Ein kleiner Kellerraum in Zürich, am Rand liegen Gewichte. In der Mitte des Raums ein schwitzender Bischof in enger Sportbekleidung und Handschuhen. Der 72-jährige Joseph Bonnemain ist beim Brustmuskeltraining: Bankdrücken mit der Langhantel. Der Bischof von Chur stemmt die Gewichte in die Luft. Serien zu zehn Wiederholungen. Er geht ans Limit.
Muskelmann Gottes
«Der Körper ist ein Werkzeug Gottes und dieses Werkzeug muss in Form sein», sagt Bonnemain, nachdem er die Hantel wieder abgelegt hat. Die Welt und die Menschen zu lieben, bedeute auch, sich fit zu halten. Der Bischof ist überzeugt: «Jesus hätte das Kreuz nicht tragen können, wenn er durch seine Arbeit als Zimmermann nicht gut trainiert gewesen wäre.»
Wir fragen Bonnemain, ob er als Bischof bald auch ein Kreuz zu tragen habe. Denn Bonnemain übernimmt ein zerstrittenes Bistum. Er lacht: «Bis jetzt ist die Sache relativ mild, aber vielleicht kommt dann der Moment, wo es schwieriger wird. Und dann hilft es, gut trainiert zu sein.»
Gespaltenes Bistum
Joseph Bonnemain wurde am vergangenen Freitag zum neuen Bischof von Chur geweiht. Er ist mit grossen Erwartungen konfrontiert. Nach Jahren des Streits und der Polarisierung, unter anderem durch den traditionalistischen Bischof Vitus Huonder, muss er ein tief gespaltenes Bistum wieder vereinen.
Progressive Katholiken sehen Bonnemain als Hoffnungsträger. Dies, obwohl er Mitglied der konservativen kirchlichen Vereinigung Opus Dei ist. Kritiker bezeichnen Opus Dei als undurchsichtigen, elitären Machtzirkel – ein Vorwurf, den Opus Dei zurückweist.
Freude statt Selbstkasteiung
Die kirchliche Vereinigung gab auch wegen Praktiken der Selbstkasteiung zu reden. Zum Beispiel das Tragen von sogenannten Bussgürteln – ein störendes Metallband, das stundenweise am Arm oder am Bein getragen wird.
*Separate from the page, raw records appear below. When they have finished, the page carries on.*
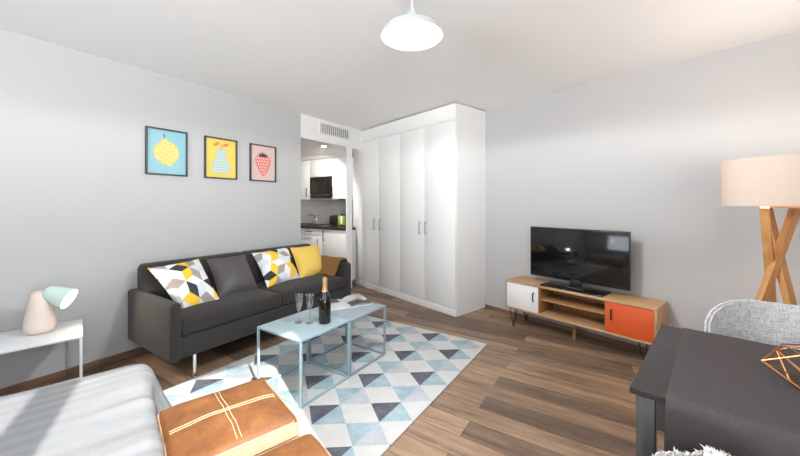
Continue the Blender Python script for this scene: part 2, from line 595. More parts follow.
# cornice strip over the wall cabinets
b = nb(); bx(b, 2.945, 2.975, 0.30, 2.3, 2.118, 2.187, 0.002)
struct('trim_3', b, M['white_wall'], L0, LROT)

# ------------------------------------------------------------------ air vent in the bulkhead
t = thing('air_vent', 'white slatted air vent grille on the wall over the kitchen opening', 'vent', L.w(2.353, 0, 2.376), LROT)
b = nb(); bx(b, -0.295, 0.295, -0.004, -0.0005, -0.065, 0.065, 0.001); obj('backing', b, M['vent_dark'], t)
b = nb()
for x0, x1, z0, z1 in ((-0.315, 0.315, 0.065, 0.08), (-0.315, 0.315, -0.08, -0.065), (-0.315, -0.295, -0.065, 0.065), (0.295, 0.315, -0.065, 0.065)):
    bx(b, x0, x1, -0.016, -0.0005, z0, z1, 0.002)
obj('frame', b, M['white_wall'], t)
b = nb()
for i in range(14):
    x = -0.275 + i * 0.0423
    rbox(b, (x, -0.011, 0), (0.0135, 0.0012, 0.066), 0.001, 1, 1, None, 0, Matrix.Rotation(R_(18), 3, 'Z'))
obj('slats', b, M['white_wall'], t)

# ------------------------------------------------------------------ wardrobe
WF = 0.586
t = thing('wardrobe', 'tall white built-in wardrobe with four plain doors and steel bar handles', 'wardrobe', R.w(0, 0, 0), RROT)
b = nb()
bx(b, -2.08, 0, -(WF - 0.022), -0.002, 0.0, 2.482, 0.001)
obj('body', b, M['lacquer'], t, False)
b = nb(); bx(b, -2.20, -0.0, -(WF + 0.001), -(WF - 0.021), 0.004, 0.086, 0.001); obj('plinth', b, M['lacquer'], t)
b = nb(); bx(b, -2.0, -0.0, -WF, -(WF - 0.021), 2.300, 2.482, 0.001); obj('fascia', b, M['lacquer'], t)
edges = [-2.20, -1.487, -1.006, -0.517, -0.002]
hx = [-1.574, -1.435, -0.58, -0.478]
for i in range(4):
    b = nb(); bx(b, edges[i] + 0.002, edges[i + 1] - 0.002, -WF, -(WF - 0.02), 0.092, 2.296, 0.0015)
    d = obj('door', b, M['lacquer'], t)
    b = nb()
    x = hx[i]
    tube(b, [(x, -(WF + 0.032), 0.925), (x, -(WF + 0.032), 1.088)], 0.007, 10)
    for z in (0.94, 1.073):
        tube(b, [(x, -WF + 0.001, z), (x, -(WF + 0.032), z)], 0.005, 8)
    obj('handle', b, M['steel'], d)

# ------------------------------------------------------------------ three fruit prints
FW, FH = 0.170, 0.2125
def blob(fn, n=64):
    return [fn(2 * PI * i / n) for i in range(n)]
def picture(s, label, draw):
    t = thing('picture', label, 'picture', L.w(s, 0.0, 1.787), LROT, 'fruit prints on the left wall')
    b = nb()
    w = 0.013
    for x0, x1, z0, z1 in ((-FW, FW, FH - w, FH), (-FW, FW, -FH, -FH + w), (-FW, -FW + w, -FH + w, FH - w), (FW - w, FW, -FH + w, FH - w)):
        bx(b, x0, x1, -0.028, -0.001, z0, z1, 0.0015)
    obj('frame', b, M['frame'], t)
    b = nb()
    mats = draw(b)
    obj('print', b, mats, t, False, fix=False)
    return t
LAY = [0.0]
def flat(bm, pts, mi, lvl):
    y = -0.010 - 0.0006 * lvl
    # counter-clockwise seen from the room (-y)
    a = sum(pts[i][0] * pts[(i + 1) % len(pts)][1] - pts[(i + 1) % len(pts)][0] * pts[i][1] for i in range(len(pts)))
    if a < 0: pts = pts[::-1]
    poly(bm, [(x, y, z) for x, z in pts], mi)
def sheet(bm):
    flat(bm, [(-FW + .012, -FH + .012), (FW - .012, -FH + .012), (FW - .012, FH - .012), (-FW + .012, FH - .012)], 0, 0)
def dot(bm, x, z, rx, rz, mi, lvl, tilt=0.0, n=10):
    c, s = math.cos(tilt), math.sin(tilt)
    flat(bm, [(x + rx * math.cos(q) * c - rz * math.sin(q) * s, z + rx * math.cos(q) * s + rz * math.sin(q) * c) for q in [2 * PI * i / n for i in range(n)]], mi, lvl)
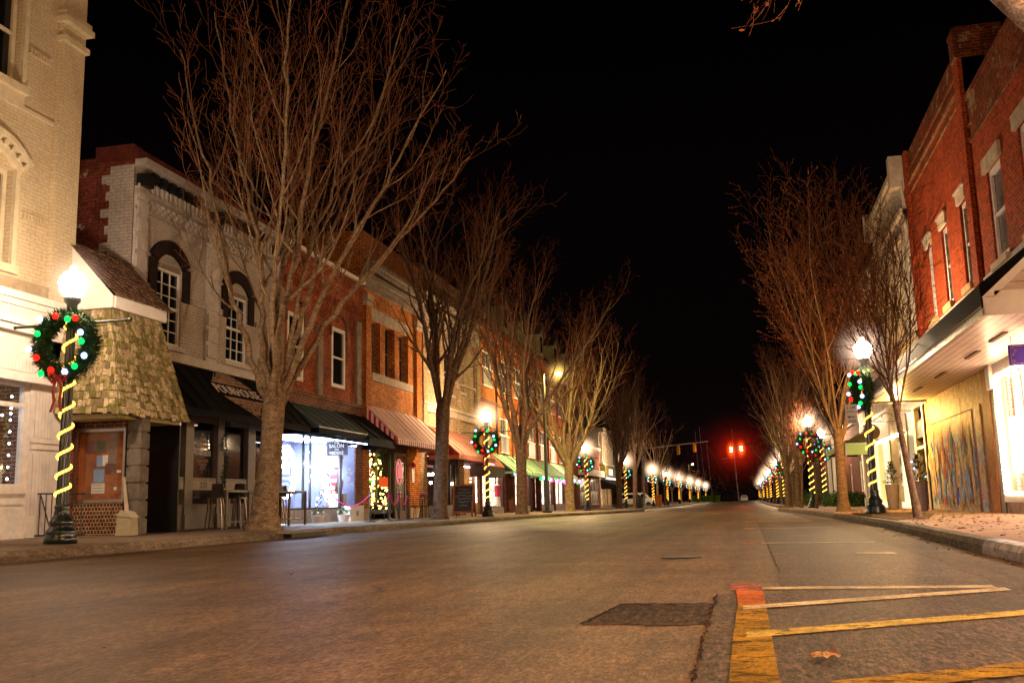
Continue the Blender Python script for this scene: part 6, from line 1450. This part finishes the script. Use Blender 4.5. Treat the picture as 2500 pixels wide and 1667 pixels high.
def vase(seed, H, th, tr, nl, spread, leafy=0, maxlev=3, dens=(1.25, 2.2, 3.2), lean=(0, 0), rs=.55, curve=.1, tw=.0055):
    t = Tree(seed, leafy, tw); t.trunk([(tr*1.5, -.05), (tr*1.25, .12), (tr*1.08, .4), (tr, 1), (tr*.95, th*.7), (tr*1.05, th), (tr*.9, th+.25)], lean)
    for i in range(nl):
        az = 2*pi*i/nl+t.r.uniform(-.35, .35); tilt = spread*t.r.uniform(.45, 1.1); d = Vector((sin(tilt)*cos(az), sin(tilt)*sin(az), cos(tilt)))
        t.branch((lean[0]*th+cos(az)*tr*.4, lean[1]*th+sin(az)*tr*.4, th-.1+t.r.uniform(-.2, .3)), d, (H-th)*t.r.uniform(.82, 1.05), tr*rs*t.r.uniform(.8, 1.1), 0, curve, .075, maxlev, dens, .15, .45)
    return t
t2 = vase(21, 12.6, 3.9, .25, 9, .34, maxlev=3, lean=(.04, 0), rs=.46); T2 = t2.build('bare tree with dark forked trunk beside the chalkboard menu', (-10.8, 34.4, walk(-10.8, 34.4)), GT, 'barkD')
t3 = vase(33, 12.8, 3.2, .26, 8, .36, rs=.46, dens=(1.5, 2.4, 3.4)); T3 = t3.build('bare tree between the second globe lamp and the tall yellow street light', (-10.8, 47.9, walk(-10.8, 48)), GT, 'barkD')
t4 = vase(47, 12.4, 3.0, .28, 11, .60, rs=.46, dens=(1.5, 2.3, 3.2), tw=.007); T4 = t4.build('wide spreading bare tree lit yellow just beyond the tall street light', (-10.8, 61.6, walk(-10.8, 61.6)), GT)
dup(T3, (-10.8, 86.5, walk(-10.8, 86.5)), 2.0, 'dark bare tree just left of the fourth left lamp', .95)
dup(T2, (-10.6, 97.2, walk(-10.8, 97)), 1.1, 'pale trunked bare tree beyond the fourth left lamp', .92)
t5 = vase(52, 10.5, 3.2, .16, 6, .75, maxlev=3, dens=(1.1, 1.7, 2.3), tw=.010); T5 = t5.build('open twisting bare tree above the fifth left lamp', (-10.9, 126, walk(-11, 126)), GT)
for k, (y, sc_, lab) in enumerate(((137, .8, 'small dark bare tree beside the sixth left lamp'), (151, .62, 'pale slender bare tree in front of the parked van'), (173, .6, 'small leaning bare tree with bright trunk near the seventh left lamp'), (205, .6, 'small bare tree near the far end of the left lamps'), (235, .55, 'tiny bare tree at the far end of the left lamps'))): dup(T5, (-10.9, y, walk(-11, y)), 1.3*k+.7, lab, sc_)
rt = Tree(71, .8, .006)
rt.trunk([(.27, -.05), (.22, .1), (.18, .35), (.16, 1.2), (.155, 2.4), (.16, 2.75)], (.0, .0), .02)
for i in range(15):
    az = 2*pi*i/15+rt.r.uniform(-.3, .3); tilt = rt.r.uniform(.10, .52); rt.branch((.03*cos(az), .03*sin(az), 2.4+rt.r.uniform(-.2, .5)), (sin(tilt)*cos(az), sin(tilt)*sin(az), cos(tilt)), rt.r.uniform(6.6, 8.8)*(1-.15*tilt), .052*rt.r.uniform(.6, 1.15), 0, .12, .055, 3, (1.7, 2.8, 3.4), .10, .45)
R1 = rt.build('broom shaped tree with dry brown leaves left of the first right lamp', (3.15, 35.1, walk(3.2, 35)), GT, 'barkR')
ry = Tree(88, .06, .0055); ry.trunk([(.105, -.02), (.085, .08), (.075, .5), (.062, 1.5), (.055, 2.4)], (-.11, 0), .01)
for i in range(9):
    az = 2*pi*i/9+ry.r.uniform(-.3, .3); tilt = ry.r.uniform(.08, .62); zz = 1.9+.13*i
    ry.branch((-.11*zz, 0, min(zz, 2.38)), (sin(tilt)*cos(az)-.03, sin(tilt)*sin(az), cos(tilt)), ry.r.uniform(2.6, 4.4), .026*ry.r.uniform(.8, 1.1), 0, .10, .05, 3, (2.4, 3.4, 3.4), .1, .3)
R2_ = ry.build('thin young leaning tree in the mulch bed in front of the canopy', (3.35, 21.5, walk(3.3, 21.5)), GT, 'barkR')
for (x, y, rz, s_, lab, src) in ((3.0, 61.3, 1.0, .72, 'bare tree with thick dark trunk left of the second right lamp', T2), (2.3, 58.5, 2.2, .68, 'bare tree nearest the right kerb nose', T3), (2.6, 64.5, 3.0, .6, 'thin pale double stemmed tree behind the right kerb nose', T5),
                               (3.3, 74, .5, .60, 'right side bare tree beyond the kerb nose', T3), (3.2, 84, 1.7, .55, 'right side bare tree before the fourth right lamp', T2), (3.2, 98, 2.9, .6, 'right side bare tree between the fourth and fifth lamps', T3), (3.2, 122, .2, .55, 'right side bare tree beyond the fifth lamp', T2), (3.2, 150, 2.2, .55, 'smaller right side bare tree far down the street', T3), (3.2, 178, 1.2, .5, 'right side tree with warm lit twigs near the far car', T2), (3.0, 205, 0.2, .5, 'small round lit tree at the far end of the right lamps', T4)):
    dup(src, (x, y, walk(x, y)), rz, lab, s_)
dup(R2_, (3.1, 47.6, walk(3.1, 47.6)), 2.0, 'thin young tree just right of the second right lamp', .8); dup(R2_, (2.7, 52.5, walk(3, 52)), 4.0, 'thin young tree left of the second right lamp', .8)
# near right tree: only its mossy limb and some twig tips reach into the frame
rn = Tree(101, .5, .004)
rn.trunk([(.36, 0), (.30, .3), (.27, 1.5), (.27, 3.0), (.25, 3.4)], (0, 0))
o3 = Vector((3.2, 7.6, .15))
def rel(x, y, z): return (x-o3.x, y-o3.y, z-o3.z)
rn.w.tube([rel(3.25, 7.6, 3.3), rel(2.85, 7.85, 3.85), rel(2.47, 8.0, 4.33), rel(2.2, 8.05, 4.72), rel(1.9, 8.1, 5.3), rel(1.5, 8.2, 6.6), rel(1.2, 8.2, 8.4)], [.2, .17, .155, .145, .13, .10, .03], 14, cap=False)
rn.branch(rel(1.9, 8.1, 5.3), (-1.0, -.02, -.02), 1.25, .03, 0, .0, .06, 3, (2.5, 5, 6), .3, .1); rn.branch(rel(1.75, 8.1, 5.55), (-1, .1, -.30), 1.5, .02, 1, -.25, .07, 3, (2.5, 6, 7), .3, .1)
rn.branch(rel(.8, 8.0, 4.93), (-1, 0, -.10), .62, .012, 1, -.1, .1, 3, (2.5, 8, 9), .1, .08)
for a in (0, 1.5, 3, 4.4): rn.branch((0, 0, 3.3), (cos(a)*.5, sin(a)*.5, 1), 6, .11, 0, .1, .05, 2, (1, 1.5), .3)
rn.build('mossy tree limb reaching into the top right corner of the view', tuple(o3), GT, 'mossbark')

# ================================================================== SIGNALS AND FAR THINGS
Y_ = 115.0; zg = gz(Y_)
sg = thing('signal_mast', 'long signal mast arm reaching in over the road from the left', 'signal mast', (-11.5, Y_, zg))
MB().tube([(-11.5, Y_, zg), (-11.5, Y_, 6.6)], .13, 8).build('pole', 'greytrim', sg); MB().tube([(-11.5, Y_, 6.45), (-3.9, Y_, 7.05)], [.09, .05], 6).build('arm', 'greytrim', sg)
def signal(x, y, z, lit, lab, rz=0):
    o = thing('traffic_light', lab, 'traffic light', (x, y, z), 'traffic lights at the crossing')
    MB().box(-.19, .19, -.12, .12, -.55, .55).build('housing', plain('yellow_housing', (.62, .30, .02), .5) if not lit else 'black', o, off=Z0)
    for k, c in enumerate((('red', .34), ('amber', 0), ('green', -.34))):
        yv = -.13
        if lit: MB().lathe([(.12, 0), (.12, .02)], 14).build('lens', ('signal' if k == 0 else 'black') if k == 0 else 'black', o, off=Z0) if False else None
        q = MB(); q.tube([(0, yv, c[1]), (0, yv-.03, c[1])], .14, 14); q.build(c[0]+'_lens', ('sigred' if (lit and k == 0) else ('sigred2' if lit and k == 1 else 'black')), o, off=Z0)
        q = MB(); q.tube([(.15*cos(pi*i/8), yv-.12, c[1]+.15*sin(pi*i/8)) for i in range(9)], .02, 4); q.build('visor', 'black', o, off=Z0)
    o.rotation_euler = (0, 0, rz); return o
M['sigred'] = emit('lit_red_signal', (1, .06, .01), 900); M['sigred2'] = emit('lit_orange_signal', (1, .18, .02), 300)
signal(-7.35, Y_, 6.2, False, 'yellow cased traffic light hanging left on the mast arm', 1.4); signal(-5.5, Y_, 6.4, False, 'yellow cased traffic light hanging right on the mast arm', 1.4)
Y2 = 124; 
signal(-1.50, Y2, 6.25, True, 'left one of the two glowing red traffic lights'); signal(-.30, Y2, 6.35, True, 'right one of the two glowing red traffic lights')
s2 = thing('signal_mast', 'signal mast arm reaching in from the right above the red lights', 'signal mast', (4.5, Y2, -.4)); MB().tube([(4.5, Y2+.2, -.4), (4.5, Y2+.2, 7.3)], .13, 8).build('pole', 'black', s2); MB().tube([(4.5, Y2+.2, 7.2), (-2, Y2+.2, 6.9)], [.09, .05], 6).build('arm', 'black', s2)
np_ = thing('no_parking_sign', 'round sign with a letter P between the two red traffic lights', 'sign', (-.9, Y2, 6.6)); q = MB(); q.tube([(-.9, Y2, 6.6), (-.9, Y2+.03, 6.6)], .42, 24); q.build('plate', 'black', np_)
q = MB(); q.tube([(-.9+.38*cos(2*pi*i/28), Y2-.03, 6.6+.38*sin(2*pi*i/28)) for i in range(28)], .03, 5, closed=True); q.build('ring', emit('red_glowing_ring', (.8, .05, .01), .5, False), np_); text(np_, 'P', .5, emit('red_glowing_letter', (.8, .08, .02), .4, False), (-.9, Y2-.04, 6.6), (1, 0, 0), (0, 0, 1), .004)  # ring and letter glow red themselves, imitating light from the signals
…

Auch Bonnemain hat früher einen Bussgürtel getragen. Mittlerweile setze er auf andere Formen der Selbstkasteiung, sagt er und lacht. «Meine einzige Züchtigung sind die Kraftmaschinen.»
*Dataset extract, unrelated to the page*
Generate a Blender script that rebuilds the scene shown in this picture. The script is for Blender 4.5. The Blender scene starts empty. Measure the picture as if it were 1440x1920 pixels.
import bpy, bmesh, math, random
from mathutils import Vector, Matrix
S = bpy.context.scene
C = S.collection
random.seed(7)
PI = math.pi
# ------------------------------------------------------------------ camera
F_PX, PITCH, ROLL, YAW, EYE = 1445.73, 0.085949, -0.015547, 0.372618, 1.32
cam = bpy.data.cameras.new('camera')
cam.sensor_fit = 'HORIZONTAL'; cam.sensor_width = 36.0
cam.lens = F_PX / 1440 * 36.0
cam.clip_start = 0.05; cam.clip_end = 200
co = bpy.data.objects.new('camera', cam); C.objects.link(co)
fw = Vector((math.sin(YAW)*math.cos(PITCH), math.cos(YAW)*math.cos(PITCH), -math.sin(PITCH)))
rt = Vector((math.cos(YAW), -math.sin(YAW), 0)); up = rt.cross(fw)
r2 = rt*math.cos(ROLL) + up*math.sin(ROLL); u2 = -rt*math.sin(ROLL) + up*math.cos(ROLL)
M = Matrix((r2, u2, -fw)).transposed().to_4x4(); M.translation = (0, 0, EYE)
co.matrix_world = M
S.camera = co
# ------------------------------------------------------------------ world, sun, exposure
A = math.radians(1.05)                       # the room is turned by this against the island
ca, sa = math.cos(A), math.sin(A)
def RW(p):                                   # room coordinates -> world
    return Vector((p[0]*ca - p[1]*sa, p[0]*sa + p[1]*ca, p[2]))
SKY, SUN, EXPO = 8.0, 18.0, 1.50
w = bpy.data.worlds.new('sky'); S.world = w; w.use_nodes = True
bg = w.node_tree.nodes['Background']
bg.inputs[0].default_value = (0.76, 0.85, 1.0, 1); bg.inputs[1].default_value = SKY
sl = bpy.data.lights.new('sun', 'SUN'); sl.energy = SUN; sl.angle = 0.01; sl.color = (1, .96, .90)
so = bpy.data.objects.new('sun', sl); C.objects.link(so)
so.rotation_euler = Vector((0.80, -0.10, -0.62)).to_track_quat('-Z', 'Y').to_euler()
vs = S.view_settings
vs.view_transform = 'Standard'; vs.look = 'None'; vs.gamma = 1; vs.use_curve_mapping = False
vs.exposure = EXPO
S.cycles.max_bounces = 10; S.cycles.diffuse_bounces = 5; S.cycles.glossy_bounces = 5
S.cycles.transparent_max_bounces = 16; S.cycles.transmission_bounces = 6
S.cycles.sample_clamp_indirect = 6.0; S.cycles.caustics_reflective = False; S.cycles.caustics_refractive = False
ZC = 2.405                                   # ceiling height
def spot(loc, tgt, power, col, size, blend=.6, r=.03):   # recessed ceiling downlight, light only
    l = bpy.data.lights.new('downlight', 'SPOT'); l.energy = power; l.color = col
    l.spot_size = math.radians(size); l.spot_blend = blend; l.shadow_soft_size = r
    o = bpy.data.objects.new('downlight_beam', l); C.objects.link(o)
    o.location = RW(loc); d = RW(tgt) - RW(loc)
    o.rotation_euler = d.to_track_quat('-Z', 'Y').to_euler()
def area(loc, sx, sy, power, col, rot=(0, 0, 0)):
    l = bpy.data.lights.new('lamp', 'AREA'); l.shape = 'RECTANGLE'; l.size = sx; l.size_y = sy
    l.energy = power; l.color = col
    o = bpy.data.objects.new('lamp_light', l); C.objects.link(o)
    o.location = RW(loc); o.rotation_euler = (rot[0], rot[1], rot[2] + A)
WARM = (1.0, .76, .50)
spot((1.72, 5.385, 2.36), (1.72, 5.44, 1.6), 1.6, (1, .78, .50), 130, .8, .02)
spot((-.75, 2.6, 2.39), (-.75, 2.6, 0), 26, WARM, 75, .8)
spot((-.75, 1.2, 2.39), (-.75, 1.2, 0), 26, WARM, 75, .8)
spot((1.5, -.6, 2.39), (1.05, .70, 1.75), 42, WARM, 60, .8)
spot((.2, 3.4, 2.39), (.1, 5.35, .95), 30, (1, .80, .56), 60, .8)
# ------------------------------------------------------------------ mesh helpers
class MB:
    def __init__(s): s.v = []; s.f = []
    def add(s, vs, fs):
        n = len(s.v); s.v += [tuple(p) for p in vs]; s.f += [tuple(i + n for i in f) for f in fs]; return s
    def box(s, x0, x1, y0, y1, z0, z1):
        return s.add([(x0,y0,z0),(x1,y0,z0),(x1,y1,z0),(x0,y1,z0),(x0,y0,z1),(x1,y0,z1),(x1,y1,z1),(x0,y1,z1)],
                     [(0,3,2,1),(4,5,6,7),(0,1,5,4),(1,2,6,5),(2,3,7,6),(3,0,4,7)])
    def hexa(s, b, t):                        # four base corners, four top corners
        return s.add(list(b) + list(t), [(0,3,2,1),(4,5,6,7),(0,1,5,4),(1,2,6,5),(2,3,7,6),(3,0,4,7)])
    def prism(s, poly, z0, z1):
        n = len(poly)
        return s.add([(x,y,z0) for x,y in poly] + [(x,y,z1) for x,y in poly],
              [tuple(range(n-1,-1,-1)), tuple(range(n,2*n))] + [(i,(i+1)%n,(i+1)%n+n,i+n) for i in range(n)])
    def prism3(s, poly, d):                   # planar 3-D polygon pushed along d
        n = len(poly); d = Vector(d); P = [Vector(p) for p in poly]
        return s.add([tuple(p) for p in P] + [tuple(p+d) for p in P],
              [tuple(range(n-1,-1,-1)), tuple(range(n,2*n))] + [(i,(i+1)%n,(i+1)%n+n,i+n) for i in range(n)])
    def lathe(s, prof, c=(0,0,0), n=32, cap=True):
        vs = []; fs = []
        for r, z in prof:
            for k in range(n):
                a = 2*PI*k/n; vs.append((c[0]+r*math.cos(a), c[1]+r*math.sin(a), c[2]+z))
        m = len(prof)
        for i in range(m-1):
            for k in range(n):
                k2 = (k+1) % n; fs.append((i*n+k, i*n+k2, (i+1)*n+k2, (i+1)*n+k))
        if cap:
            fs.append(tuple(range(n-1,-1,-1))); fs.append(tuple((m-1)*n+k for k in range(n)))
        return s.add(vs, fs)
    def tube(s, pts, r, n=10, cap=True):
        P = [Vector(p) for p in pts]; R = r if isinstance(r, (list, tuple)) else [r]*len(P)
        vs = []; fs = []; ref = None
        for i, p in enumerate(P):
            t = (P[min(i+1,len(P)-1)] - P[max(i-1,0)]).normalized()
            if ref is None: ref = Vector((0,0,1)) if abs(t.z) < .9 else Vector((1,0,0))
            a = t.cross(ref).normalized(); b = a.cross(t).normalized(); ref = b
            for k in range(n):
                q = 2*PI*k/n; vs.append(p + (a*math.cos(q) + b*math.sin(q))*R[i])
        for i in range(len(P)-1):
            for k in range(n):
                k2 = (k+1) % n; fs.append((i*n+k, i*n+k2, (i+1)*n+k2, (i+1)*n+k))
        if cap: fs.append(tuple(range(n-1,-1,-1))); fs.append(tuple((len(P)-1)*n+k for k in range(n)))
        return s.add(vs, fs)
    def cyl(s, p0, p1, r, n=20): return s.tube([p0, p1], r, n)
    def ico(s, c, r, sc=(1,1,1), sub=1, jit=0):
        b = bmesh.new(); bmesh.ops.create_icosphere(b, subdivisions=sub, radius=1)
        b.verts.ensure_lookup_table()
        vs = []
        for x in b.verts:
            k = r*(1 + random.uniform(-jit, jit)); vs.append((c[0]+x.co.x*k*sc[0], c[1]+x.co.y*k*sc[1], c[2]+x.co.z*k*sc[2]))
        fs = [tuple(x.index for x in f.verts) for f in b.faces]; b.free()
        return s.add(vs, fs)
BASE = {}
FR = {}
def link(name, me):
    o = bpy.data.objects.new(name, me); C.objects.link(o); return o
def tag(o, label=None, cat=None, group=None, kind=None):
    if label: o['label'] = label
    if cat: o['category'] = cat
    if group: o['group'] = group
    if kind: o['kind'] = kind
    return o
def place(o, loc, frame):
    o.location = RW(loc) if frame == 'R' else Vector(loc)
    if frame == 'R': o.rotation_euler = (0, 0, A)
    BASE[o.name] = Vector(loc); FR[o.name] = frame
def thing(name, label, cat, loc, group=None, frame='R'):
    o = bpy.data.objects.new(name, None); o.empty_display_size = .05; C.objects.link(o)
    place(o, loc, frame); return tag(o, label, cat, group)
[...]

Macht das harte Muskeltraining dem Bischof aber auch Freude? «Ja», sagt er. «Wenn man spürt und feststellt, dass die Muskulatur wächst. Und dass du nach und nach mehr Gewicht stemmen kannst, macht das natürlich Freude.» Vielleicht spiele da auch etwas Stolz und Eitelkeit mit, fügt der Bischof noch an.